Standing on the brink of the start of his ministry, for forty days and nights he stayed dedicated to the task ahead, the unflinching life of self-giving, the life of obedience even unto death
When John Milton, in his epic poem, Paradise Regained, wrote about the story of Christ’s temptations in the Wilderness, he let his imagination run free.

And if you have a fancy for 17th century poetry, this is a good one for Lent.

At one stage it’s described that Satan is faced with what for him would be for him a disaster, the prospect of Jesus’s life and ministry being a success, as the beloved Son of God, so he calls together a council of demons to work out how best to stop Jesus in his tracks.

The Council rejects a whole series of possible temptations as far too easy for Jesus to detect. The best way of subverting his mission, they conclude, is to tempt Jesus into quick fixes and short cuts. We should pay heed; we’re prone to the same kind of temptations.

First Satan tempts Jesus to use his powers to turn the little limestone rocks that litter the Wilderness into bread.

That doesn’t seem an unreasonable thing to do. Surely there is no harm in using his God-given power to provide food for the hungry?

Didn’t the Lord’s own mother praise the God who “fills the hungry with good things?” and is this not the same Jesus who will transform a boy’s lunch into a meal for 5,000?

But to have done so in these circumstances, Jesus would have been taking gifts he’d been given for the service of others and using them to serve himself.

Jesus countered this by reminding us that food and possessions are not the only things we need to live our lives. ‘One does not live by bread alone’

Next, Jesus battles with the temptation of power.

Seeing all the power and wealth in the world and the enticement to pursue glory and authority, fame and wealth is still attractive today.

There must have been some temptation for Jesus to respond to the evil oppression of the Roman occupation with a show of supernatural force must have been enormous.

Jesus was very aware of the Jewish expectation that God would send his messiah to vindicate his people, to free them from tyranny & the yoke of oppression.

At his Baptism God had confirmed him as his beloved Son- he knew that he was the longed for Messiah, with all that title meant for his own people.

But he refused to use evil to overcome evil.

Instead he chose to confront both religious & state oppression with the ultimate power of His love, the cross.

Finally having been defeated on this front Satan now tries a different approach.

Let’s try a circus act; give people a bit of excitement.
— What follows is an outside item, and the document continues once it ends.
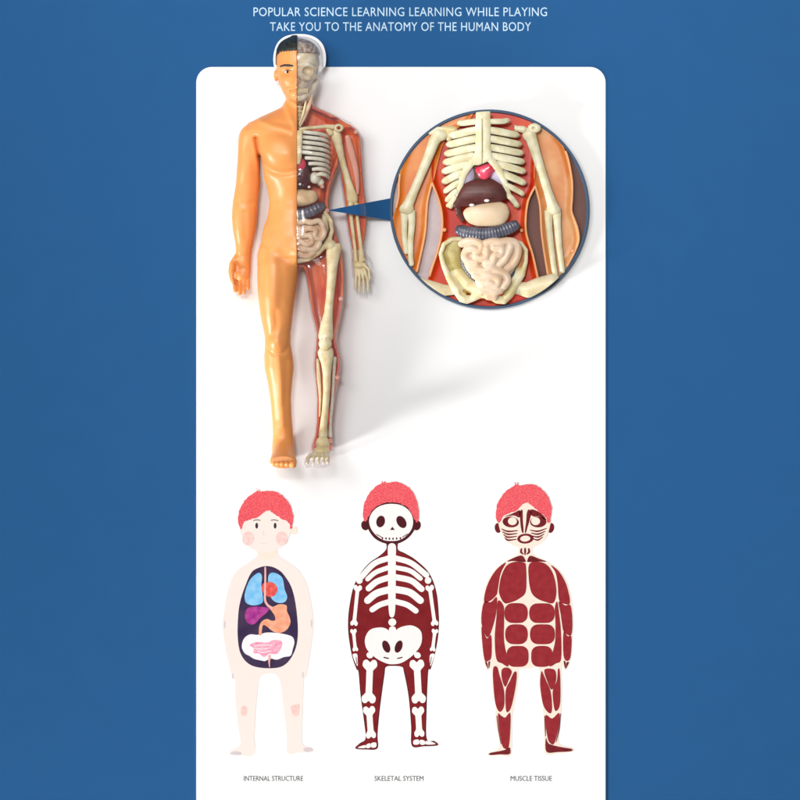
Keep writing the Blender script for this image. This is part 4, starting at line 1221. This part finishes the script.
long_bone("shin_bone", (418, 709.4), (419.4, 734.6), 6, 12, 10)
for q in ([(371.2, 743.2), (376, 742.6), (376, 747), (371.6, 747.4)], [(366.4, 744.6), (370.2, 743.4), (370.4, 747.4), (366.6, 748)], [(357.6, 747.6), (365, 745), (365.4, 748)],
          [(413.6, 740.4), (418.6, 739.6), (419, 744), (413.8, 744.4)], [(420, 740), (424.4, 740.6), (424.8, 744.4), (420.4, 744.4)], [(425.8, 741), (431, 741.6), (435.6, 744), (426, 744.4)]):
    P("foot_bone", q, 1, "bonep", f2, n=3)

# ---- muscle figure
f3 = thing("muscle_figure", "red haired figure of dark red muscles with cream seams and round open mouth", "figure", 526, 751, TOP, G3)
P("body", [(519, 545), (518.4, 553), (512, 557.4), (503, 562.6), (494, 571), (486.6, 583), (482.6, 600), (480.2, 622), (481.4, 640), (483.4, 659), (487, 670.6), (490, 668), (491.6, 672), (492.6, 690), (495.6, 708), (495.4, 722), (499, 747), (488.6, 752.4), (489, 755.6), (501, 755.4), (511, 754), (512, 720), (515, 700), (518.6, 676), (519, 669.6),
           (530, 668.4), (538.6, 668), (539, 686), (542.4, 706), (544, 730), (545, 753.4), (558, 753.4), (573, 751.6), (572, 747.6), (563, 745.6), (558.6, 740), (561, 712), (561.8, 690), (561.6, 668), (563.6, 666), (565.6, 670.6), (570, 661), (572.2, 640), (573.2, 622), (571.6, 600), (567.4, 583), (559.6, 570.6), (549, 562.6), (538, 557), (532.6, 553), (532, 545)], 0, "cream", f3)
for x, rr in ((498, -8), (550.8, 12)):
    P("ear", ell(x, 528, 3.3, 5, rr), 0, "muscled", f3)
P("head", [(498.6, 514), (500, 530), (506, 541), (515, 546), (525.4, 548.4), (536, 546), (544, 540.6), (549, 530), (550.6, 514), (541, 500), (525, 494), (508, 500)], 1, "cream", f3)
P("hair", [(513.6, 486), (515, 482.4), (516.4, 484.4), (518, 482.4), (519.2, 485.4), (527.6, 484), (537, 486), (545, 492.4), (550.4, 502), (551.6, 512), (549.6, 522.4), (547, 522), (545, 516.4), (538.4, 511.6), (532.6, 506.4), (527.4, 502.6), (522, 504.6), (516.6, 510.4), (509, 513.4), (502.6, 516.4), (500.6, 521.6), (497, 522), (495.8, 513), (498.2, 502), (504.6, 492.4)], 3, "hair", f3)
fk = 2
P("brow_muscle", [(504, 516.6), (510, 514.4), (516, 511.8), (519.4, 510.2), (520.6, 514), (519, 517.6), (514.4, 515.6), (509, 516)], fk, "muscled", f3)
P("brow_muscle", [(531, 509.4), (537, 511), (543, 515), (546.4, 520), (543.6, 519), (539, 516.4), (533.6, 516.6), (530.4, 514)], fk, "muscled", f3)
P("nose_muscle", [(519.6, 512), (522.4, 510), (522.8, 520), (523.6, 531.6), (522, 532.4), (520.6, 526), (520, 519)], fk, "muscled", f3)
P("nose_muscle", [(528.6, 509.4), (531.2, 512), (530, 519), (527.6, 527), (526, 532.4), (524.8, 532), (526, 522), (526.8, 513)], fk, "muscled", f3)
for x, ex in ((510.7, 512.4), (538.2, 535.6)):
    em = P("eye_muscle", ell(x, 522, 8.2, 5.4, 6 if x < 520 else -2), fk, "muscled", f3)
    P("eye", ell(ex, 521.2, 4.4, 3.9), 3, "cream", f3)
for q in range(4):
    y = 530 + 2.9 * q
    S("cheek_muscle", [(501.6 + q * 1.1, y - 1), (508, y + 1.4), (517.4 - q * .4, y + .6)], fk, "muscled", f3, .9, .9, 1.8)
    S("cheek_muscle", [(530.4 + q * .9, y + .2), (538, y + 1.2), (546.4 - q * 1.3, y - 1.6)], fk, "muscled", f3, .9, .9, 1.7)
P("mouth_muscle", ell(525.4, 538.6, 8.2, 5, -4), fk, "muscled", f3)
P("mouth", ell(525.2, 538.6, 5, 2.9, -4), 3, "cream", f3)
for q in ([(521.4, 549), (521, 552), (523, 554)], [(525, 548.4), (525, 551.4), (525, 554.6)], [(528.6, 549), (529, 552), (527, 554)]):
    S("neck_muscle", q, 2, "muscled", f3, 1.6, 1.2, 2.2)
mus3 = {
    "trapezius_muscle": [[(507.4, 561.4), (514, 558), (521.4, 555.8), (525, 560.4), (524, 562), (514, 561)], [(527.6, 560.6), (530.4, 556), (538, 558.6), (546, 561.6), (538, 561.4), (529, 562)]],
    "chest_muscle": [[(525.6, 566), (523.6, 563), (515, 562.2), (507, 565.6), (502, 575), (499.6, 586), (499.6, 594), (504.4, 602.6), (511, 602), (518.6, 598.6), (525, 592.6), (526, 580)], [(529.4, 564.4), (539.6, 562.2), (548.6, 567), (554, 578), (556, 592), (553.2, 602.6), (545, 601.4), (537, 598), (531.6, 592), (529.2, 580)]],
    "belly_muscle": [rrect(504.8, 603.6, 527.2, 622.6, 7.5, 3), rrect(505.6, 624.8, 527.2, 643.8, 7.5, 3), rrect(507, 646.4, 528, 666.4, 7, 3), rrect(529.6, 603.8, 554.2, 622.6, 7.5, 3), rrect(530.4, 624.8, 554.4, 643.8, 7.5, 3), rrect(531.6, 646.4, 552, 666.4, 7, 3)],
    "side_muscle": [[(498, 601), (503.6, 606.6), (504, 620), (504, 642), (508.6, 665), (502, 663), (496.4, 658.6), (495, 638), (496.4, 618)], [(557.2, 602), (554.8, 608), (555.4, 625), (554.8, 643), (549, 665), (556, 663), (561, 658.4), (560.6, 632), (559, 614)]],
    "shoulder_muscle": [[(505.6, 562.8), (500.4, 574), (497.4, 590), (496.2, 594.8), (490, 600.6), (484.2, 601), (487.4, 585.6), (495.4, 571)], [(551, 565.6), (555.6, 573), (557.8, 584), (559, 599.6), (564, 603.4), (569.8, 602.4), (566, 585), (559, 572)]],
    "upper_arm_muscle": [[(483.8, 603.2), (490.6, 602.6), (496.6, 597.6), (495.6, 614), (490.6, 632.6), (486.6, 636.4), (481.6, 622)], [(558.8, 602), (565, 605.8), (570.4, 606), (572, 622), (571, 634.6), (566, 633.4), (563, 629.4), (561, 615)]],
    "forearm_muscle": [[(481.8, 626.6), (486.6, 638.8), (491, 635.8), (491.2, 656), (488, 660.6), (484.6, 659.6), (482.4, 642)], [(563.4, 633), (567.6, 636.6), (571.2, 637.4), (570.4, 656), (567, 660.6), (563.6, 655)]],
    "hand_muscle": [[(485, 662.4), (487, 662.6), (488, 669)], [(488.2, 662.6), (490, 661.4), (489, 668.4)], [(563.6, 661), (565.6, 662.6), (565, 669)], [(566.4, 662.6), (568.8, 662.4), (565.8, 668.6)]],
    "thigh_muscle": [[(493.4, 668), (497, 667.4), (499.2, 675), (503.6, 690.6), (503.8, 706), (499.4, 711.4), (495.2, 702), (493.2, 680)], [(502, 669.8), (507.4, 668), (511.4, 672), (508.4, 679.6), (505.2, 686.4), (502.2, 679)], [(514, 672.4), (516.6, 674.4), (514.6, 690), (510.6, 708), (506.2, 710.6), (506, 690.6), (510, 681)],
                     [(541, 673), (542.4, 672.6), (546.4, 682), (550.2, 691.6), (551.8, 708), (549.6, 713), (543.4, 705), (540.4, 686)], [(544.4, 670.6), (549.6, 669), (555, 671.2), (555.6, 680.6), (551.7, 689.4), (547.4, 681)], [(557.8, 669.6), (559.8, 673), (560, 702), (556.4, 710.6), (554, 706.6), (553, 690.8), (556.8, 681)]],
    "shin_muscle": [[(498, 715.4), (501, 716), (505, 718), (510, 713.4), (509.8, 730), (508.6, 746), (505, 748.4), (501.4, 742)], [(545.6, 716), (552, 719), (559, 713.4), (558, 728), (554.4, 742.4), (551, 743.4), (547.6, 737)]],
    "foot_muscle": [[(490, 753), (500, 751), (505.4, 749.6), (509.6, 747.4), (509.6, 754), (500, 754.4), (490, 755)], [(545.8, 738), (548.4, 743.4), (556, 746), (564, 747.6), (571.6, 749), (571, 751.2), (558, 752), (546.4, 751.8)]],
}
for nm, lst in mus3.items():
    for q in lst:
        q = np.asarray(q, float)
        c_ = q.mean(0)
        if nm not in ("hand_muscle", "foot_muscle"):
            v_ = q - c_
            q = c_ + v_ * (1 + 0.4 / np.maximum(np.linalg.norm(v_, axis=1), 4))[:, None]
        P(nm, q, 1.6 if nm == "side_muscle" else 2, "muscled" if nm in ("hand_muscle", "foot_muscle", "trapezius_muscle") else "musclep", f3, n=4)
for q in ([(496.8, 716), (498.6, 730), (501, 744)], [(544.6, 716), (545.2, 728), (545.4, 736)], [(560.4, 714), (558.8, 730), (556, 742)]):
    S("calf_muscle", q, 2, "muscled", f3, .8, .6, 1.1)

inset.scale.z = ZS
No need for a safety net, after all that word of God you’re so fond of quoting says if you’re the Messiah you won’t even stub your foot on one of these stones.

Jesus responds “You shall not put God to the test.”

To test God is to refuse to trust him, to fail to take the risk of true faith in response to his love.

It’s a temptation that is still around. Many want God to perform “magic” and liberate us. This is why there is a hype around certain churches and tele-evangelists who offer the high energy excitement of spectacular so-called miracles

Attracting people, yes, but what’s bringing them is what they can get out of it.

And it is very different from having true faith in God who calls us to be at service for one another.

We are only a few days into this season of wilderness. And if you haven’t started some form of discipline this Lent, it’s not too late.

Lent is a time for self examination and for re-balancing. It’s our time to enter the wilderness so we can be faced with the things that distract us, and separate us and tempt us.

It won’t be easy, facing our demons never are, but this is the task that is put before us, so that we can be strong in our own ministries, strong in our own discipleship, and strong in our own relationship with God.

How are you going to use this time of wilderness?